### Provided data ###

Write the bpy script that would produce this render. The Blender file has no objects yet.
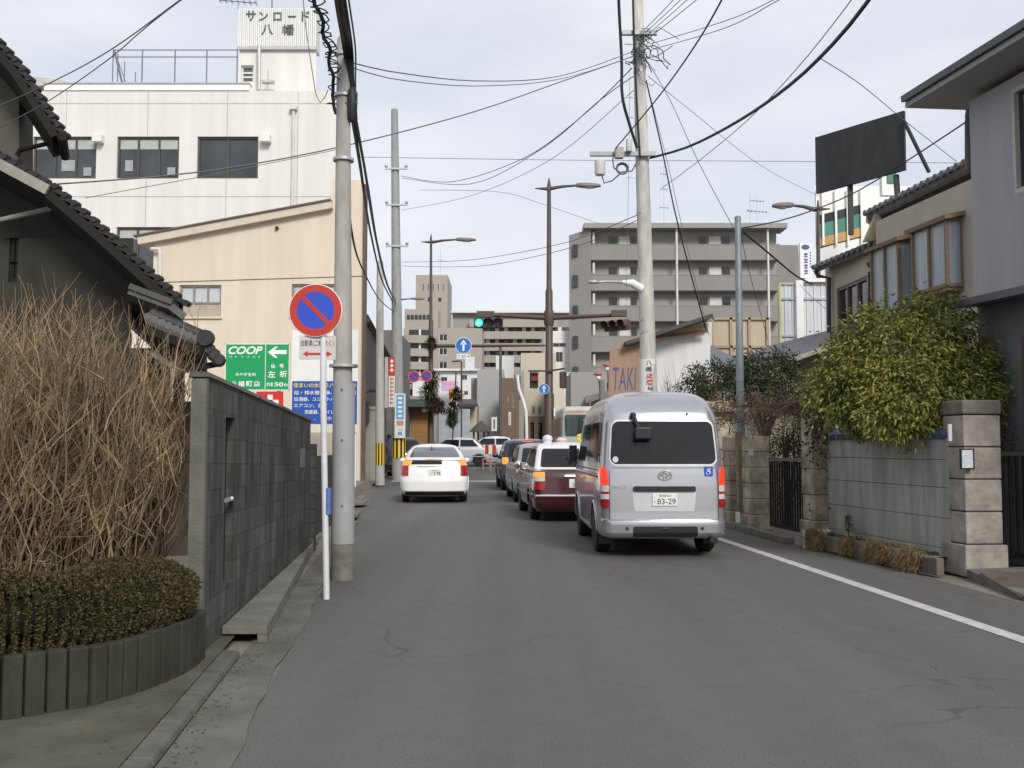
import bpy, math, random
from mathutils import Vector, Matrix
random.seed(7)
R = math.radians
scn = bpy.context.scene
COL = scn.collection

# ------------------------------------------------------------------ camera, sky, sun, exposure
CAMZ, FPX, HOR = 1.45, 1000.0, 446.0
PITCH = math.atan((HOR - 384.0) / FPX)
cd = bpy.data.cameras.new('camera'); cam = bpy.data.objects.new('camera', cd); COL.objects.link(cam)
cd.sensor_width = 36.0; cd.lens = 36.0 * FPX / 1024.0; cd.clip_start = 0.1; cd.clip_end = 3000
cam.location = (0, 0, CAMZ); cam.rotation_euler = (R(90) + PITCH, 0, 0)
scn.camera = cam
SUN_EL, SUN_AZ = 34.0, 160.0      # azimuth clockwise from +Y: behind the camera, a little to the right
w = bpy.data.worlds.new('World'); scn.world = w; w.use_nodes = True
nt = w.node_tree; nt.nodes.clear()
out = nt.nodes.new('ShaderNodeOutputWorld'); bg = nt.nodes.new('ShaderNodeBackground')
sky = nt.nodes.new('ShaderNodeTexSky'); sky.sky_type = 'NISHITA'; sky.sun_disc = False
sky.sun_elevation = R(SUN_EL); sky.sun_rotation = R(SUN_AZ)
tc = nt.nodes.new('ShaderNodeTexCoord'); mp = nt.nodes.new('ShaderNodeMapping'); mp.inputs['Scale'].default_value = (1.3, 1.3, 4.0)
nz = nt.nodes.new('ShaderNodeTexNoise'); nz.inputs['Scale'].default_value = 1.6; nz.inputs['Detail'].default_value = 7; nz.inputs['Roughness'].default_value = .55
cr = nt.nodes.new('ShaderNodeValToRGB'); cr.color_ramp.elements[0].position = .32; cr.color_ramp.elements[1].position = .68
cr.color_ramp.elements[0].color = (.74, .74, .74, 1); cr.color_ramp.elements[1].color = (1, 1, 1, 1)
nz2 = nt.nodes.new('ShaderNodeTexNoise'); nz2.inputs['Scale'].default_value = 2.6; nz2.inputs['Detail'].default_value = 5
cc = nt.nodes.new('ShaderNodeValToRGB'); cc.color_ramp.elements[0].position = .35; cc.color_ramp.elements[1].position = .7
cc.color_ramp.elements[0].color = (6.5, 6.75, 7.5, 1); cc.color_ramp.elements[1].color = (7.6, 7.7, 8.0, 1)
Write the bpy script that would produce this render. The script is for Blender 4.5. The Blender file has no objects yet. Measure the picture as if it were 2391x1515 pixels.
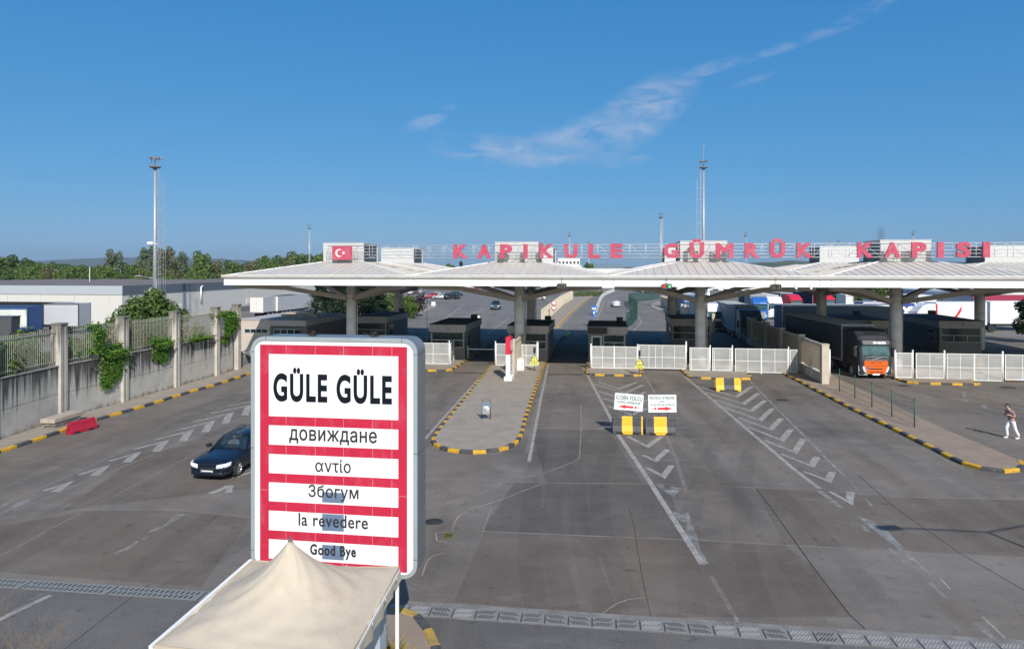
import bpy, bmesh, math, random
from mathutils import Vector, Matrix
R = math.radians
S = bpy.context.scene
COL = S.collection

# ------------------------------------------------------------------ camera
FOC, HOR, CXP, CAMH = 1580.0, 625.0, 1195.5, 8.7        # focal length in photo px, horizon row, centre column, eye height
cam_d = bpy.data.cameras.new('camera'); cam = bpy.data.objects.new('camera', cam_d); COL.objects.link(cam)
cam.location = (0, 0, CAMH); cam.rotation_euler = (R(90), 0, 0)
cam_d.sensor_width = 36; cam_d.lens = FOC / 2391 * 36
cam_d.shift_y = -(757.5 - HOR) / 2391; cam_d.clip_end = 20000; cam_d.clip_start = 0.2
S.camera = cam
S.view_settings.view_transform = 'Standard'; S.view_settings.look = 'None'
S.view_settings.exposure = 0.0; S.view_settings.gamma = 1.0; S.view_settings.use_curve_mapping = False

# ------------------------------------------------------------------ sky + sun
SUN_EL = R(37); SUN_TO = Vector((0.25, -0.97, 0)).normalized()        # towards the sun, on the ground plane
SUN_AZ = math.atan2(SUN_TO.x, SUN_TO.y)
world = bpy.data.worlds.new('World'); S.world = world; world.use_nodes = True
wn, wl = world.node_tree.nodes, world.node_tree.links
wn.clear()
w_out = wn.new('ShaderNodeOutputWorld'); w_bg = wn.new('ShaderNodeBackground')
sky = wn.new('ShaderNodeTexSky'); sky.sky_type = 'NISHITA'; sky.sun_disc = False
sky.sun_elevation = SUN_EL; sky.sun_rotation = SUN_AZ % (2 * math.pi)
sky.air_density = 1.0; sky.dust_density = 0.25; sky.ozone_density = 1.0; sky.altitude = 0
w_bg.inputs['Strength'].default_value = 0.095
# colour grade of the sky: keeps its shape, deepens the blue as the camera's film did
sp_ = wn.new('ShaderNodeSeparateColor'); cb_ = wn.new('ShaderNodeCombineColor'); wl.new(sky.outputs[0], sp_.inputs[0])
for k_, (p_, g_) in enumerate(((.98, .305), (.50, 1.56), (.33, 3.72))):
    a_ = wn.new('ShaderNodeMath'); a_.operation = 'POWER'; a_.inputs[1].default_value = p_; wl.new(sp_.outputs[k_], a_.inputs[0])
    m_ = wn.new('ShaderNodeMath'); m_.operation = 'MULTIPLY'; m_.inputs[1].default_value = g_; wl.new(a_.outputs[0], m_.inputs[0]); wl.new(m_.outputs[0], cb_.inputs[k_])

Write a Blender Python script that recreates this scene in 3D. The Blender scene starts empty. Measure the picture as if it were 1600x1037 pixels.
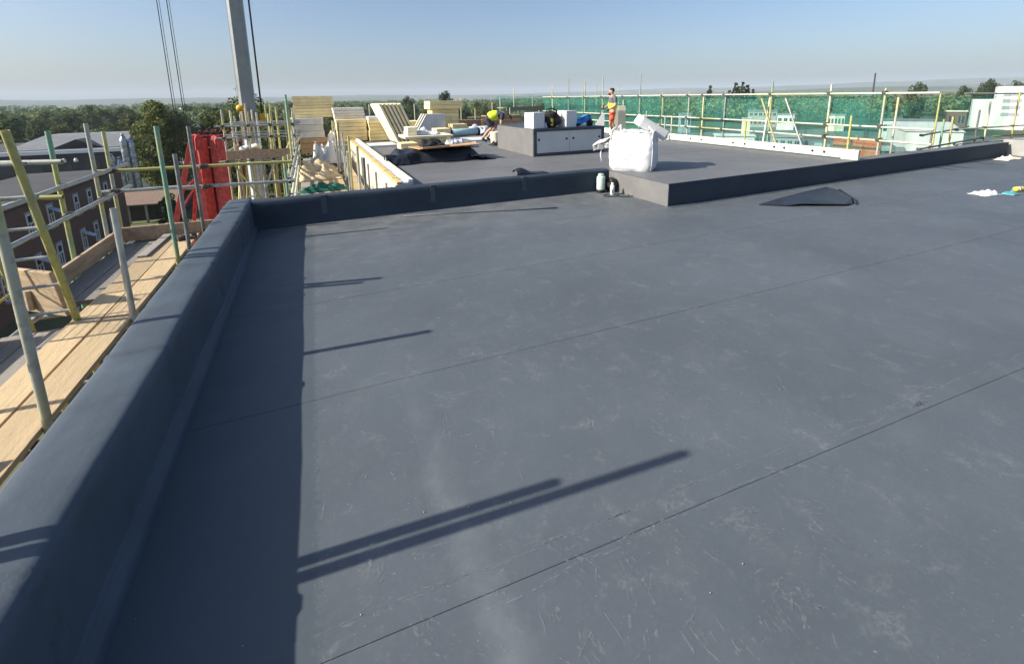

###

Reproduce, word for word, every line from the start of the records down to and including the line with "COL = scn.collection"; skip the pictures.

Write the bpy script that would produce this render. The Blender file has no objects yet.
import bpy, math, random
from mathutils import Vector, Matrix
random.seed(7)
R = math.radians
scn = bpy.context.scene
COL = scn.collection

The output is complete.